Delta temporarily suspended its direct flights to Salt Lake City, but resurrected the service as a seasonal offering with once-daily flights. In 2021, Delta also offered direct service from Rapid City to Atlanta and Detroit. Those flights have been suspended in 2022.

United brought back daily direct routes to Chicago and once-weekly flights to Newark, New Jersey for the summer season. The airline has not made any announcements related to previous seasonal direct flights to Houston, Los Angeles or San Francisco for 2022.

American Airlines is fairing a bit better than the other carriers at Rapid City. The company brought back all of its seasonal flights to Charlotte, North Carolina, Chicago, New York City and Phoenix.

Dame said the reduction in flights by the airlines means fewer people are traveling to Rapid City.
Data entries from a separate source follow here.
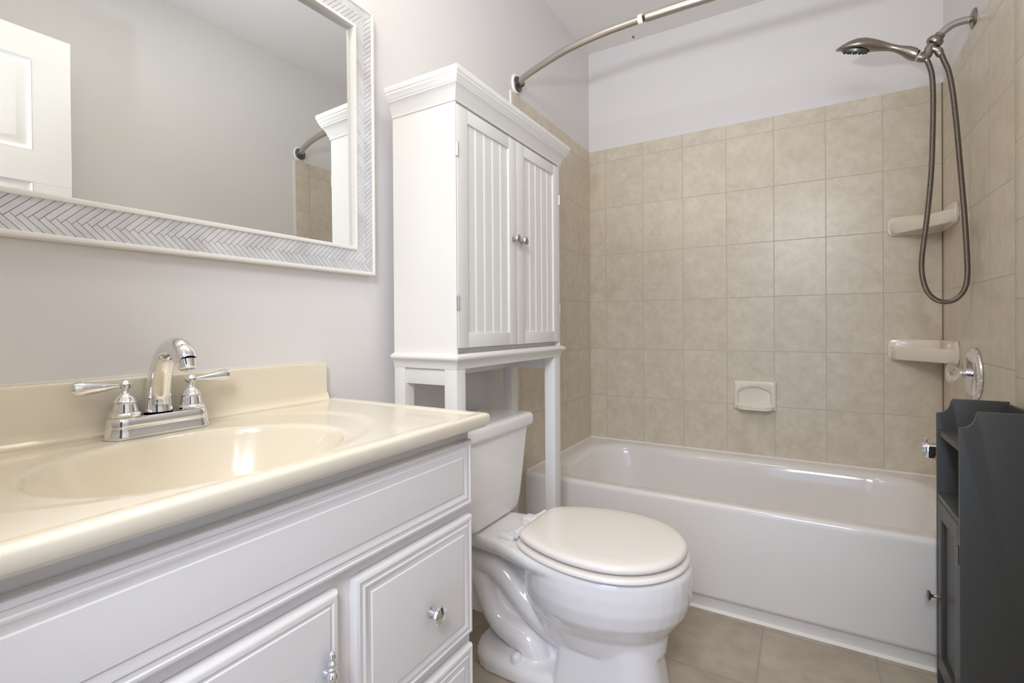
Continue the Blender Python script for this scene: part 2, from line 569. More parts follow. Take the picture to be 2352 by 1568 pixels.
# silvered glass, hung a touch out of true with the wall (its far end stands nearer the wall)
bm = BM()
dlt, tlt = -0.0224, 0.005
nrm = Vector((math.cos(dlt) * math.cos(tlt), math.sin(dlt) * math.cos(tlt), math.sin(tlt)))
mc = Vector((0.0085, -1.95, 1.5))
ya, yb, za, zb = MY0 + 0.04, MY1 - 0.055, MZ0 + 0.055, MZ1 - 0.055


def onpl(y, z):
    return Vector((mc.x - (nrm.y * (y - mc.y) + nrm.z * (z - mc.z)) / nrm.x, y, z))


front = [onpl(ya, za), onpl(yb, za), onpl(yb, zb), onpl(ya, zb)]
f2 = [max(p.x, 0.0) for p in front]
loft(bm, [[p - Vector((0.003, 0, 0)) for p in front], front])
obj('mirror_glass', bm, M['mirror'], mir, smooth=0)
FD = 0.026


def frame_band(bm, a, b_, x0, x1, r=0.0):
    """rectangular ring between inset a and inset b_ of the mirror outline"""
    def R(i, x):
        return [(x, MY0 + i, MZ0 + i), (x, MY1 - i, MZ0 + i), (x, MY1 - i, MZ1 - i), (x, MY0 + i, MZ1 - i)]
    rs = [R(a, x0), R(a, x1 - r), R(a + r * 0.3, x1 - r * 0.3), R(a + r, x1), R(b_ - r, x1), R(b_ - r * 0.3, x1 - r * 0.3), R(b_, x1 - r), R(b_, x0)] if r else [R(a, x0), R(a, x1), R(b_, x1), R(b_, x0)]
    vr = [[bm.verts.new(p) for p in q] for q in rs]
    for k in range(len(vr)):
        p, q = vr[k], vr[(k + 1) % len(vr)]
        for i in range(4):
            j = (i + 1) % 4
            bm.faces.new((p[i], p[j], q[j], q[i]))
    return bm


obj('outer_bead', frame_band(BM(), 0.0, 0.0085, 0.002, FD + 0.002, 0.003), M['frame_white'], mir, 'white outer bead of the frame')
obj('inner_bead', frame_band(BM(), FW - 0.0095, FW, 0.002, FD + 0.003, 0.003), M['frame_white'], mir, 'white inner bead of the frame')
obj('frame_backing', frame_band(BM(), 0.008, FW - 0.009, 0.002, FD - 0.004), M['mosaic_grout'], mir, smooth=0)


def clip(poly, half):
    """Sutherland-Hodgman against half planes (nx, ny, c): keep nx*x+ny*y <= c"""
    for nx, ny, c in half:
        out = []
        for i in range(len(poly)):
            p, q = poly[i], poly[(i + 1) % len(poly)]
            dp, dq = nx * p[0] + ny * p[1] - c, nx * q[0] + ny * q[1] - c
            if dp <= 0:
                out.append(p)
            if dp * dq < 0:
                t = dp / (dp - dq)
                out.append((p[0] + t * (q[0] - p[0]), p[1] + t * (q[1] - p[1])))
        poly = out
        if len(poly) < 3:
            return None
    return poly


def herringbone(bm, length, h, place):
    """one zigzag of mosaic strips along a mitred band of the given length and height"""
    w, L_, g = 0.0092, 0.056, 0.00040
    s = math.sqrt(0.5)
    half = [(0, -1, 0.0), (0, 1, h), (-1, 1, 0.0), (1, 1, length)]
    n = int(length / (w * math.sqrt(2))) + 8
    for k in range(-4, n):
        for a0, a1, b0, b1 in ((k * w, k * w + L_, k * w, k * w + w), (k * w - w, k * w, k * w, k * w + L_)):
            a0, a1, b0, b1 = a0 + g, a1 - g, b0 + g, b1 - g
            q = [((a + b_) * s, h / 2 + (a - b_) * s) for a, b_ in ((a0, b0), (a1, b0), (a1, b1), (a0, b1))]
            q = clip(q, half)
            if q:
                vf = [bm.verts.new(place(x, y, FD - 0.0015)) for x, y in q]
                vb = [bm.verts.new(place(x, y, FD - 0.0045)) for x, y in q]
                bm.faces.new(vf)
                for i in range(len(q)):
                    j = (i + 1) % len(q)
                    bm.faces.new((vf[i], vf[j], vb[j], vb[i]))


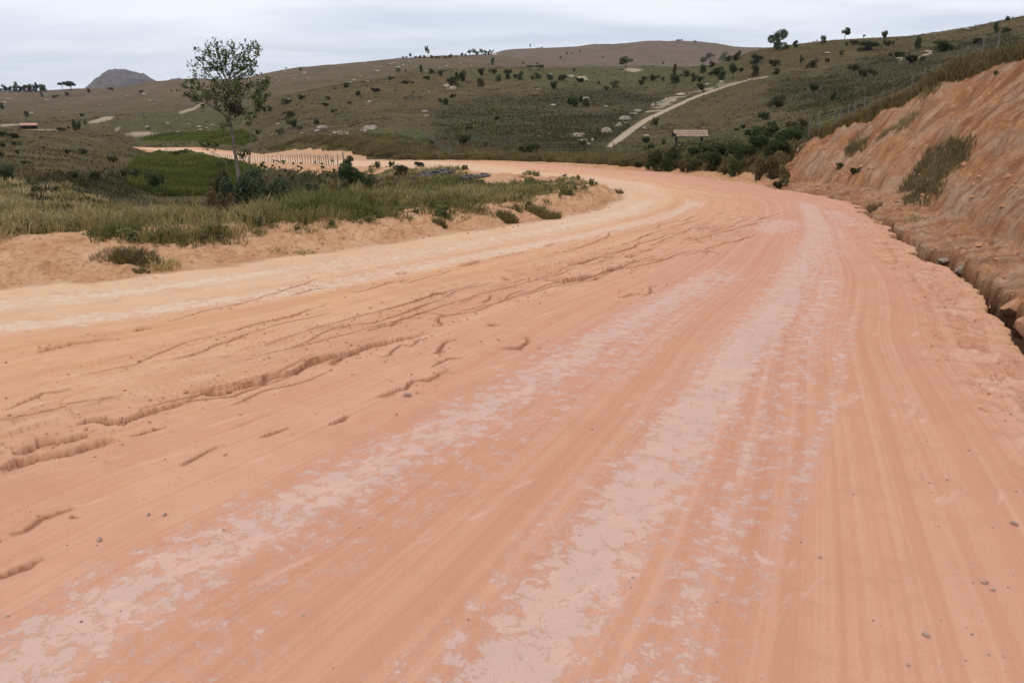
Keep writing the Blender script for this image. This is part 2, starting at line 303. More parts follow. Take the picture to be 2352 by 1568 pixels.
CR = [  # polyline, depth, width
 (B1([(-60,1270),(20,1240),(100,1210),(300,1190),(450,1150),(620,1095),(780,1040)]), .13, .55),
 (B1([(40,1180),(200,1120),(400,1085),(600,1030)]), .11, .3),
 (B1([(420,1000),(520,975),(600,965),(700,975),(820,965),(900,935),(1050,890),(1180,850)]), .10, .3),
 (B1([(1210,775),(1380,745),(1440,780),(1500,770),(1620,720),(1700,700),(1740,640)]), .12, .5),
 (B1([(1740,655),(1900,650),(2000,600),(2120,560),(2352,490)]), .09, .45),
 (B5([(-60,850),(0,820),(100,770),(200,715),(340,690),(480,660),(620,625)]), .10, .5),
 (B1([(190,505),(320,470),(480,445),(600,430),(730,410)]), .12, .35), (B1([(855,365),(920,345),(1000,340)]), .09, .3),
 (B1([(0,915),(200,890),(500,835),(800,795)]), .04, .15),
 (B5([(660,590),(700,530),(780,520),(640,500)]), .08, .3), (B5([(790,192),(900,165),(950,150)]), .10, .4), (B5([(400,243),(450,236),(520,230)]), .09, .3),
 (B5([(1010,140),(1110,125),(1250,90)]), .07, .3), (B5([(1390,280),(1440,292),(1500,300),(1600,280),(1680,255)]), .16, .6), (B5([(1660,295),(1720,280)]), .08, .3),
 (B5([(1870,190),(1850,215),(1810,235)]), .08, .3), (B5([(1920,145),(2010,130)]), .14, .4), (B5([(1890,180),(2000,170),(2140,145)]), .06, .25),
 (B5([(280,1050),(390,1000),(450,990),(520,945),(640,930),(720,870)]), .08, .5), (B5([(610,770),(700,720),(800,670)]), .08, .4),
 (B5([(1110,710),(1200,715),(1250,690),(1262,655)]), .08, .5), (B5([(1880,400),(1960,375),(2050,385),(2070,330),(2140,320)]), .07, .35),
 (B5([(640,385),(740,365)]), .07, .3), (B5([(940,440),(1050,390)]), .06, .3), (B5([(1100,270),(1160,290)]), .07, .3), (B5([(1010,570),(1100,578)]), .08, .4),
 (B5([(820,795),(700,800),(600,860)]), .04, .3), (B5([(0,1240),(60,1215),(120,1180)]), .06, .3), (B1([(1120,980),(1000,1010),(880,1040)]), .05, .25),
 (B1([(1180,1265),(1300,1200),(1420,1130)]), .04, .25), (B1([(1480,1010),(1700,940),(1850,900)]), .03, .3), (B1([(1650,1070),(1750,1040),(1880,1000)]), .05, .25),
 (B2([(60,600),(150,560),(250,480),(500,390)]), .05, .25), (B2([(-40,930),(0,900),(120,850),(230,800),(340,765)]), .06, .3),
 (B1([(1340,480),(1520,440)]), .03, .2), (B1([(1900,120),(2060,80),(2200,65)]), .06, .22), (B5([(1350,60),(1410,45),(1460,38)]), .06, .3),
 (B4([(1950,0),(2050,120),(2120,260),(2180,350),(2290,440),(2352,490)]), .014, .06), (B4([(1900,80),(1990,280),(1880,285)]), .01, .05),
 (B4([(2060,560),(2020,700),(1950,820),(1850,880)]), .012, .06), (B6([(1900,1270),(1960,1390),(2060,1520)]), .016, .07),
 (B6([(1880,870),(1830,930),(1730,970),(1740,1080)]), .012, .07), (B4([(2050,900),(2130,1040),(2200,1110)]), .008, .05),
 (B5([(2300,20),(2352,10),(2420,40),(2500,60)]), .06, .3), (B5([(2420,110),(2500,100),(2560,120)]), .07, .3),
]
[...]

The higher costs and inflation are not only impacting the airport itself, but are having an impact on the region as well.

“I expect there will be some impact on that as we go through the year,” Dame said. “I think a lot of places within the Hills are going to see that overarching impact of high fuel costs, pilot shortage and everything that comes in with our industry.”

Dame told the Journal that it is tough to forecast, but he does expect a reduced number of passengers this year.

“What we do know is that there will be fewer seats in the market,” he said. “We do have bigger aircraft coming in, like the Airbus and Boeing 737s, but not at the frequency. So, I bet we may have a total reduction in seats.”

Dame also addressed one of the most common concerns he hears, and that is the price for an airline ticket to fly in and out of Rapid City — something the airport can’t control.

“Those ticket prices have an impact on all of these things that we don’t control at the airport,” he said. “We provide a place for airlines to do business. We don’t control the ticket prices. We don’t control the ground handling. But we do go in and talk with the carriers, and right now we’re really trying to work with them to look beyond their pilot issues and struggles that they’re having right now.

“Let’s face it, everybody’s having staffing issues. This isn’t just pilots, all industries are suffering through this time right now.”